> _AIM_
Retype the run of lines that opens with the line containing "Recreate this scene" and closes with the line containing "from mathutils import Matrix, Vector", exactly and inclusively, but skip the pictures.

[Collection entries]
:::::

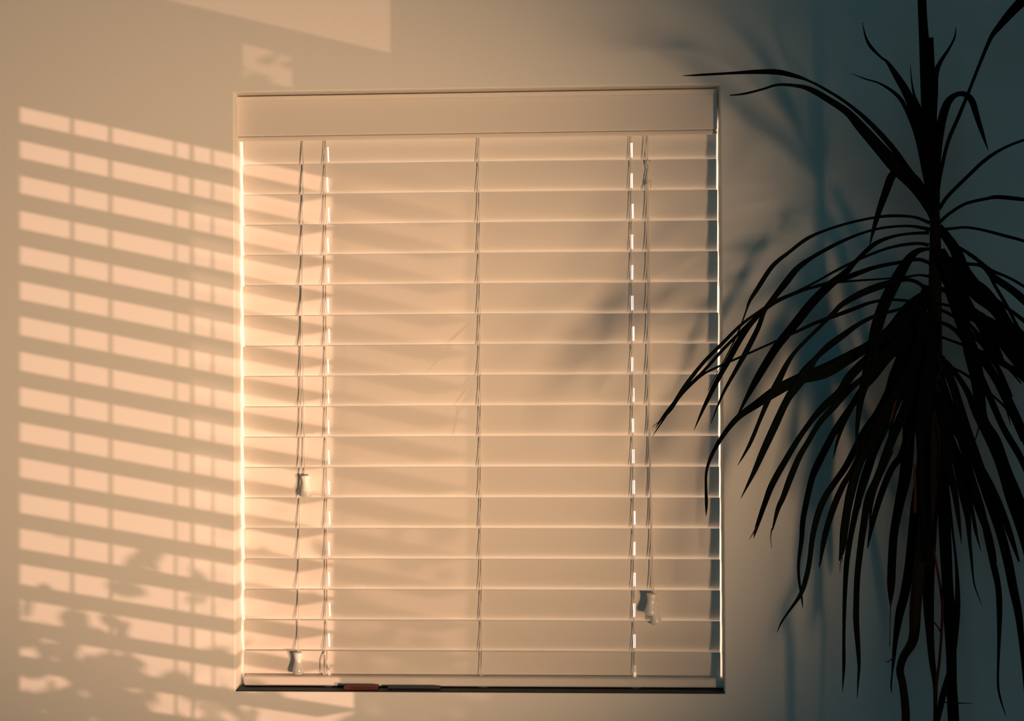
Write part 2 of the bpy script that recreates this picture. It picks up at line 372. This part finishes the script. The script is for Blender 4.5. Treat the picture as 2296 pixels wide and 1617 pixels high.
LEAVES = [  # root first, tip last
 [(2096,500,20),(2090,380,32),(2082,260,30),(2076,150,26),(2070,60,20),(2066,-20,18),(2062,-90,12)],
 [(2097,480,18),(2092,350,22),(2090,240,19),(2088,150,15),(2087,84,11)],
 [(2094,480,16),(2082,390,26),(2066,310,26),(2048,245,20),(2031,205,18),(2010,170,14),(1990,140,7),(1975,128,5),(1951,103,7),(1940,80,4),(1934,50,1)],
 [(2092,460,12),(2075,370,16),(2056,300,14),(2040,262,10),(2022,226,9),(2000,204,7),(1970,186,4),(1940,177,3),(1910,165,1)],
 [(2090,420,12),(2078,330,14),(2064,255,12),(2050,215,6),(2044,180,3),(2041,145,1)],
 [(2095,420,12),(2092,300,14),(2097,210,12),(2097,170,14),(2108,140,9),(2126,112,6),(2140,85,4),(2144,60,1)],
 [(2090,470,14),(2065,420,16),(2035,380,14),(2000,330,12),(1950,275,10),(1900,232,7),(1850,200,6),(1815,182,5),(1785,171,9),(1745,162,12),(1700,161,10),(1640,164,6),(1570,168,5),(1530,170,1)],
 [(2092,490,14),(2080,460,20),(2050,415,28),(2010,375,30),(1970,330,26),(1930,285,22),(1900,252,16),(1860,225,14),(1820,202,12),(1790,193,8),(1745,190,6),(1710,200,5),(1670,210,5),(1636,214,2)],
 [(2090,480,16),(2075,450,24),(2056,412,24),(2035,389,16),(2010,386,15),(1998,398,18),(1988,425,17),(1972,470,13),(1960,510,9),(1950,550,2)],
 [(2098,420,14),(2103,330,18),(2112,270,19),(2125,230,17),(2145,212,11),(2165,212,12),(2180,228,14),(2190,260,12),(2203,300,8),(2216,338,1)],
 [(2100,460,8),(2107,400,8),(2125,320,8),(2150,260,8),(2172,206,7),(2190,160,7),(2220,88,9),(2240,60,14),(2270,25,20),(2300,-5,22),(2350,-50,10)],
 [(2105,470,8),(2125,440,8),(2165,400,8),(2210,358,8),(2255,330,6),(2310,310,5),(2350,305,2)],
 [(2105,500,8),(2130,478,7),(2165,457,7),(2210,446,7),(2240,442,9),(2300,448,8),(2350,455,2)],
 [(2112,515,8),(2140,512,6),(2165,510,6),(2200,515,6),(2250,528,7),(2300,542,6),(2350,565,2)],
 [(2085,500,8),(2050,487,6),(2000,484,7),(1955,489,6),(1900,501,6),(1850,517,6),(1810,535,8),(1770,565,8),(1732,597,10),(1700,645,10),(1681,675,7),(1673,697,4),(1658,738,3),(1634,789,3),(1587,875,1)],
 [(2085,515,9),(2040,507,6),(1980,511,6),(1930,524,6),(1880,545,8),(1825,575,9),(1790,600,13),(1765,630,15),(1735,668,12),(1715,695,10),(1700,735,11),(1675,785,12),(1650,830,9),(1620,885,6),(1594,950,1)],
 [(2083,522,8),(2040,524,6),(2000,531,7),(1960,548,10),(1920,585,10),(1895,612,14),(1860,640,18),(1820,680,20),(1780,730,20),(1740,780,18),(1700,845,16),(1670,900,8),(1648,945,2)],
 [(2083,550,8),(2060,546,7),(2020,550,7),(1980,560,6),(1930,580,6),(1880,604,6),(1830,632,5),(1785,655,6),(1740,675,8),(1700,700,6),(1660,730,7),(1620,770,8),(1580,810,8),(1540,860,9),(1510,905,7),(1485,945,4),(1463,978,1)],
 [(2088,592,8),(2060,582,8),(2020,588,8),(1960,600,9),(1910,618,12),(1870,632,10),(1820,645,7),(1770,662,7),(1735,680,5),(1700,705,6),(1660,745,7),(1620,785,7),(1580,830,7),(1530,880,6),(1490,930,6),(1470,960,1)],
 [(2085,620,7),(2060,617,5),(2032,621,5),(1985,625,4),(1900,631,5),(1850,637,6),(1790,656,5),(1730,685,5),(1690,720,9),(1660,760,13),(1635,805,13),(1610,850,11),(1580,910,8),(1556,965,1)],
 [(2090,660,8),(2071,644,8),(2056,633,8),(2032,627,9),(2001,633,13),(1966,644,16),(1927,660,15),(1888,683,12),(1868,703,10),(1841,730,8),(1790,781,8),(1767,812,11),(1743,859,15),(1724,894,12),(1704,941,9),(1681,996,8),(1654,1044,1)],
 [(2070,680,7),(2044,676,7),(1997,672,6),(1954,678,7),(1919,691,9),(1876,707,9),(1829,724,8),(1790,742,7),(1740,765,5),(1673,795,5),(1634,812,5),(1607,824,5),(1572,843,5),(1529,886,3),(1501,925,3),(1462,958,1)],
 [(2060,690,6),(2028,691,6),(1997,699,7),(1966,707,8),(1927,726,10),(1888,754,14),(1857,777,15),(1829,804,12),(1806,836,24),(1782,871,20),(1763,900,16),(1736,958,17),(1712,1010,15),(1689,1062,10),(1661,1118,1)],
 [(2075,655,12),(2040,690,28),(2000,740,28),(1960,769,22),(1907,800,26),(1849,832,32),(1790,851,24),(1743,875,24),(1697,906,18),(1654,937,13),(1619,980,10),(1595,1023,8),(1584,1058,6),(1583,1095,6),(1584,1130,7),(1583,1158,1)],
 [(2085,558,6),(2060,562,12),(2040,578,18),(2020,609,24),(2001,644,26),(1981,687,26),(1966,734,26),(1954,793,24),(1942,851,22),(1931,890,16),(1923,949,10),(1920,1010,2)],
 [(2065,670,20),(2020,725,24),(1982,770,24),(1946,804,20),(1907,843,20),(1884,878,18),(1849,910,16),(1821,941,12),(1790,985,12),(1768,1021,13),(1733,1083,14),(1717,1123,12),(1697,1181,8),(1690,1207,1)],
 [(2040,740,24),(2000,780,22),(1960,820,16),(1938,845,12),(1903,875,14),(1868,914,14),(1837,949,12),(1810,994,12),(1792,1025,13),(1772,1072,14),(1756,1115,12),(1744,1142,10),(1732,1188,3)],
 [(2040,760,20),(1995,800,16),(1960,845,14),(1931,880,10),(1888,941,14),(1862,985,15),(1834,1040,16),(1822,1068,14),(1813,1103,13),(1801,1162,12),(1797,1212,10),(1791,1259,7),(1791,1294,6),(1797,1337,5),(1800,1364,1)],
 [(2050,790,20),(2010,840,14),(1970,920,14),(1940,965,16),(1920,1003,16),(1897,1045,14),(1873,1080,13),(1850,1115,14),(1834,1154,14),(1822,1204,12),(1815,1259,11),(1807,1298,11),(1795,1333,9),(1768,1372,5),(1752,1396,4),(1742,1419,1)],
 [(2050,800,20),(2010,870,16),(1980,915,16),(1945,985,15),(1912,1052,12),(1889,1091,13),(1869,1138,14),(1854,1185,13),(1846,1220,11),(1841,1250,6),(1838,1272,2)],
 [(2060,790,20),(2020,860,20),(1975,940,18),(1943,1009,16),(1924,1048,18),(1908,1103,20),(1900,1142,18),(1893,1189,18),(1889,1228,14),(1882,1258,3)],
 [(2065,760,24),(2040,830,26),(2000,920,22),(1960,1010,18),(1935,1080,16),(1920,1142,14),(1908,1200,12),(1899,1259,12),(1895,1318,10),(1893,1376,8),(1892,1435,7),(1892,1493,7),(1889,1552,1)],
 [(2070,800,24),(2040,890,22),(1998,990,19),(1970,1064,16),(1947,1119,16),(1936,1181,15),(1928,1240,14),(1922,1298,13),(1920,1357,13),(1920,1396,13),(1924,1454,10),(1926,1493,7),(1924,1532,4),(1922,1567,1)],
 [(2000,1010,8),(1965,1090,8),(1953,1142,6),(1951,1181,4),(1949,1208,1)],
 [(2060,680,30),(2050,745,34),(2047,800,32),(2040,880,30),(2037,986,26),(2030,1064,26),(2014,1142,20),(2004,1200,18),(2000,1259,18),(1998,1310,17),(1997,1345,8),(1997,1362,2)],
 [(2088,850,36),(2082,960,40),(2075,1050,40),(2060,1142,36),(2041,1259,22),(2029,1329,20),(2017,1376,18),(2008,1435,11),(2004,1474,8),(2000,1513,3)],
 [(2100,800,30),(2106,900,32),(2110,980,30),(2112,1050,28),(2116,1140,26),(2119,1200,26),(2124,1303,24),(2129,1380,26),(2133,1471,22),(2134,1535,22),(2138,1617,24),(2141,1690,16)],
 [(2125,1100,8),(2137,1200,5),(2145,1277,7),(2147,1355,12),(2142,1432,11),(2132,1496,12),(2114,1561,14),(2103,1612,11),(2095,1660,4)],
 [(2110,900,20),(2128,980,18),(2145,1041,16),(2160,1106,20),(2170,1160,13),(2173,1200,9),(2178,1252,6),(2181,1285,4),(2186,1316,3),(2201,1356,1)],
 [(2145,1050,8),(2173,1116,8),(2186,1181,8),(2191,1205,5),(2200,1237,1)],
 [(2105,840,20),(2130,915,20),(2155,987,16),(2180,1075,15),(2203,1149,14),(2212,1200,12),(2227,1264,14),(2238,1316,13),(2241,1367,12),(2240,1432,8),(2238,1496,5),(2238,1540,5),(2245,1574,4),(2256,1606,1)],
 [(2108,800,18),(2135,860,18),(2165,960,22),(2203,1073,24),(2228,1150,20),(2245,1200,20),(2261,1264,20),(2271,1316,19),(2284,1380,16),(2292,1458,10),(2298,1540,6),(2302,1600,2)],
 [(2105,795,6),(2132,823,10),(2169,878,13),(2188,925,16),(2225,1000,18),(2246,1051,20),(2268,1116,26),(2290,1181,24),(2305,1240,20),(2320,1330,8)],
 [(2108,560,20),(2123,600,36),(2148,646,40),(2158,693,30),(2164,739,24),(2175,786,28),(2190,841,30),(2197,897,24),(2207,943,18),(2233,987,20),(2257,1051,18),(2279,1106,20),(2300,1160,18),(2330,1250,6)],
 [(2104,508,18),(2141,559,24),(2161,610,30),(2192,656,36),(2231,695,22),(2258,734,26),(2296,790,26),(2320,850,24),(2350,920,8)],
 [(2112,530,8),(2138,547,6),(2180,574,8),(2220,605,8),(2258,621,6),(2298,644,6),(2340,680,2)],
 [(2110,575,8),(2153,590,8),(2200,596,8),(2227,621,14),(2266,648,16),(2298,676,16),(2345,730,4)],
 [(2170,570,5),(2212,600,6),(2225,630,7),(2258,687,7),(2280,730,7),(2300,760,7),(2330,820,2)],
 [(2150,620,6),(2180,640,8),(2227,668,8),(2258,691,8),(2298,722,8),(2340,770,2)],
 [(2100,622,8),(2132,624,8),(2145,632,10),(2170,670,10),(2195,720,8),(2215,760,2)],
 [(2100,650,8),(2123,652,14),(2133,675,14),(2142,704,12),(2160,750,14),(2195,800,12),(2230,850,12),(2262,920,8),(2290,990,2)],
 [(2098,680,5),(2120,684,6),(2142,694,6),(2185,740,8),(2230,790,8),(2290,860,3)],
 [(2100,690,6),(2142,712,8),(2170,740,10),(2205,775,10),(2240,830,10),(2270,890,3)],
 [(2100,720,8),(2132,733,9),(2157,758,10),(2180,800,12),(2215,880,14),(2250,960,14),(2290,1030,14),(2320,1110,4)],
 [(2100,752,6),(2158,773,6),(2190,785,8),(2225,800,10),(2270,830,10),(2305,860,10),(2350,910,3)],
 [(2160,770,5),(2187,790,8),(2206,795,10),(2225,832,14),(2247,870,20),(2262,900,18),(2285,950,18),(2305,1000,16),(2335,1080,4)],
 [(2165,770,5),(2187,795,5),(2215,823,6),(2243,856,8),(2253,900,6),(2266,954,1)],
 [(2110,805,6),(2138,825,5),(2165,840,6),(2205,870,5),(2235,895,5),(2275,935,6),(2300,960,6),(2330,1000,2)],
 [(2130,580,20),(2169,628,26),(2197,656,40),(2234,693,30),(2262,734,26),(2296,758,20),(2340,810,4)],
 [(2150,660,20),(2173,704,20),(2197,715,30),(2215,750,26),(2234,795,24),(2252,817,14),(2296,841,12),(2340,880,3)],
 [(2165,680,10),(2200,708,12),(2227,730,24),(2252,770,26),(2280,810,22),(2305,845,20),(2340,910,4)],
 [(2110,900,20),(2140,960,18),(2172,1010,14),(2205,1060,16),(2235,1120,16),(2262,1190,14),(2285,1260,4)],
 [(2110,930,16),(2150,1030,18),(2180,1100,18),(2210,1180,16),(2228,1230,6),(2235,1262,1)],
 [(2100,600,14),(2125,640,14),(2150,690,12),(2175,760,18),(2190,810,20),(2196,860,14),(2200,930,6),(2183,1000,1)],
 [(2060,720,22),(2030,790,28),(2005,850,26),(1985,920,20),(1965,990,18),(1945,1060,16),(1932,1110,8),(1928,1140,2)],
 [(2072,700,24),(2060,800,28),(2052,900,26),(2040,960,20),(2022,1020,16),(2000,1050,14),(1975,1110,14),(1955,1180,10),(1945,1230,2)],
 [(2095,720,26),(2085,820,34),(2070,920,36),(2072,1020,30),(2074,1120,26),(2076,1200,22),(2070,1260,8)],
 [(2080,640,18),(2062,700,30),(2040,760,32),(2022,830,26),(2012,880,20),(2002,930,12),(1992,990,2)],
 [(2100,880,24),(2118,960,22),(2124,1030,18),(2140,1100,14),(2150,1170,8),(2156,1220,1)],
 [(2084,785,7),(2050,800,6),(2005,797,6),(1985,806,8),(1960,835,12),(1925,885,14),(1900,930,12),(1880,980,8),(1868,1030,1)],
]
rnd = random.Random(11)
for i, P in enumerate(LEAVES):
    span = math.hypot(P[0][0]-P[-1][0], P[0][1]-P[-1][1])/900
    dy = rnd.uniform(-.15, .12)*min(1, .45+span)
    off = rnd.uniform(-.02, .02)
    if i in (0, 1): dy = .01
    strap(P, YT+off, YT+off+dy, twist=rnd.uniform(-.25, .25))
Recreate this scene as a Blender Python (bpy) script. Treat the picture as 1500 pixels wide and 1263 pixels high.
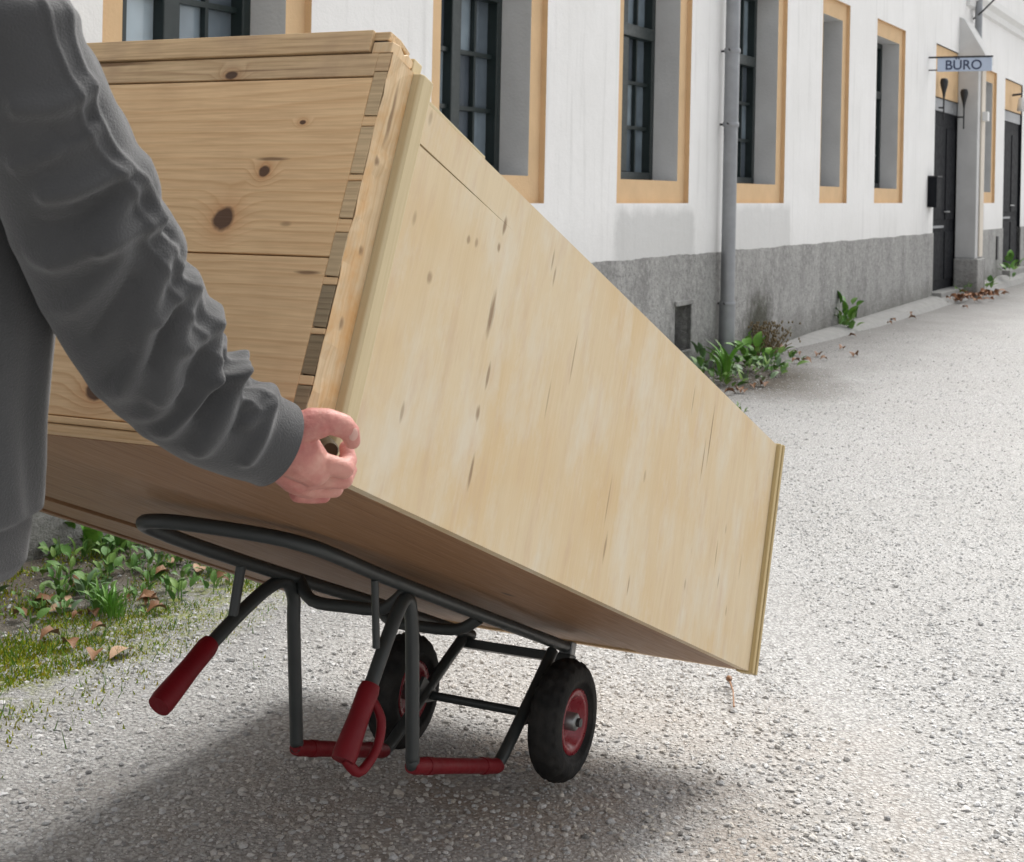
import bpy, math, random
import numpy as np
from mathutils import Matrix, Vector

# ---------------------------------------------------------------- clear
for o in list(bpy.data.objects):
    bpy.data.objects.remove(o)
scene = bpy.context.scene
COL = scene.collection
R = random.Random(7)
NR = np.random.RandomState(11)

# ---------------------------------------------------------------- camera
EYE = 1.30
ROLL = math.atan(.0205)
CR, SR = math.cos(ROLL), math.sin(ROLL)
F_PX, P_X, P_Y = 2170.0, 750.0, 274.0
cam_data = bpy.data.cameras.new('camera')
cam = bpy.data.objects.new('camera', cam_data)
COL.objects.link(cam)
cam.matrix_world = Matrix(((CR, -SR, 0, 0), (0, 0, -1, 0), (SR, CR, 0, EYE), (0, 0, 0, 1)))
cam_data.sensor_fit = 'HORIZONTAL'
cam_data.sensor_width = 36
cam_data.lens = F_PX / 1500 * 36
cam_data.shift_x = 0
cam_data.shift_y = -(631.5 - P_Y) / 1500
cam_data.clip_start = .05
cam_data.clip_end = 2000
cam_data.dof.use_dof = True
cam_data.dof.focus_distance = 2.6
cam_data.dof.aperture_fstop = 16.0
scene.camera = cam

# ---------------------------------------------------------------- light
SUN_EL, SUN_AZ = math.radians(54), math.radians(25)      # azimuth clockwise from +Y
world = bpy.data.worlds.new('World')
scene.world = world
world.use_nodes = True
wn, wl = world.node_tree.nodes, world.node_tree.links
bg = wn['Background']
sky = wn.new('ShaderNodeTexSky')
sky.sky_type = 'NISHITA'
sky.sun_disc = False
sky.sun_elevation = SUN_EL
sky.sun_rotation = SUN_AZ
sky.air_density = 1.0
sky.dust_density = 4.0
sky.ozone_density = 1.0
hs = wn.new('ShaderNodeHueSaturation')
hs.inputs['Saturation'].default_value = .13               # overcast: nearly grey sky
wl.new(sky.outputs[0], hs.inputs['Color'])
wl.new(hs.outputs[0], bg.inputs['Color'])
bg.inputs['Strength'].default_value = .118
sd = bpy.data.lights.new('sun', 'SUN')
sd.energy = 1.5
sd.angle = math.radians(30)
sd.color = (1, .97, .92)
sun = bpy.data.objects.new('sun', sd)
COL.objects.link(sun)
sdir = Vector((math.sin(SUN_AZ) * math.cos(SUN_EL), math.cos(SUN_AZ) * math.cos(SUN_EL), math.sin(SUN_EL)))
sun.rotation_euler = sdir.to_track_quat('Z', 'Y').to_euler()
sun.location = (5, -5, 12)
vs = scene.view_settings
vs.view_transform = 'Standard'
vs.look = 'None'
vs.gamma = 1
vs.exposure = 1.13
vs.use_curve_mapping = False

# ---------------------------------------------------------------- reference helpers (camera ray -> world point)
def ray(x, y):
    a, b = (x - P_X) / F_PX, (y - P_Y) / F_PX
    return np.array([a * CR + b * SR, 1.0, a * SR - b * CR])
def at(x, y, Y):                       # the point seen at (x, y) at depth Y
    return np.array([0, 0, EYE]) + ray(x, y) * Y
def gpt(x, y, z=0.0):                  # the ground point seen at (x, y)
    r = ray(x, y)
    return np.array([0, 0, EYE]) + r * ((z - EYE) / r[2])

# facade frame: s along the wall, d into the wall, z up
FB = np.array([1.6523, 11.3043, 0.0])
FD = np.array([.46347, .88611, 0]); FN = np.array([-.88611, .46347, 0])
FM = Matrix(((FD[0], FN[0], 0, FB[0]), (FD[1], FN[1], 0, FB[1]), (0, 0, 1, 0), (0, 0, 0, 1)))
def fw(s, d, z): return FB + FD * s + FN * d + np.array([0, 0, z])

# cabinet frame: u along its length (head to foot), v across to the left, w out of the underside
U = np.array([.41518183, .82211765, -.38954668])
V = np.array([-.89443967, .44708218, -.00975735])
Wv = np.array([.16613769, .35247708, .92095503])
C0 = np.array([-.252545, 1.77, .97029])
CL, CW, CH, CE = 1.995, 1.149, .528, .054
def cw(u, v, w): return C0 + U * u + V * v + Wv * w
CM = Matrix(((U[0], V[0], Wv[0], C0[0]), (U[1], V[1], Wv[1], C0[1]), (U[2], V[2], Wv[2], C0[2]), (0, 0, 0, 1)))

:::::

> _EXERCISE RESPONSE_
Recreate this scene as a Blender Python (bpy) script. Treat the picture as 1500 pixels wide and 1263 pixels high.
import bpy, math, random
import numpy as np
from mathutils import Matrix, Vector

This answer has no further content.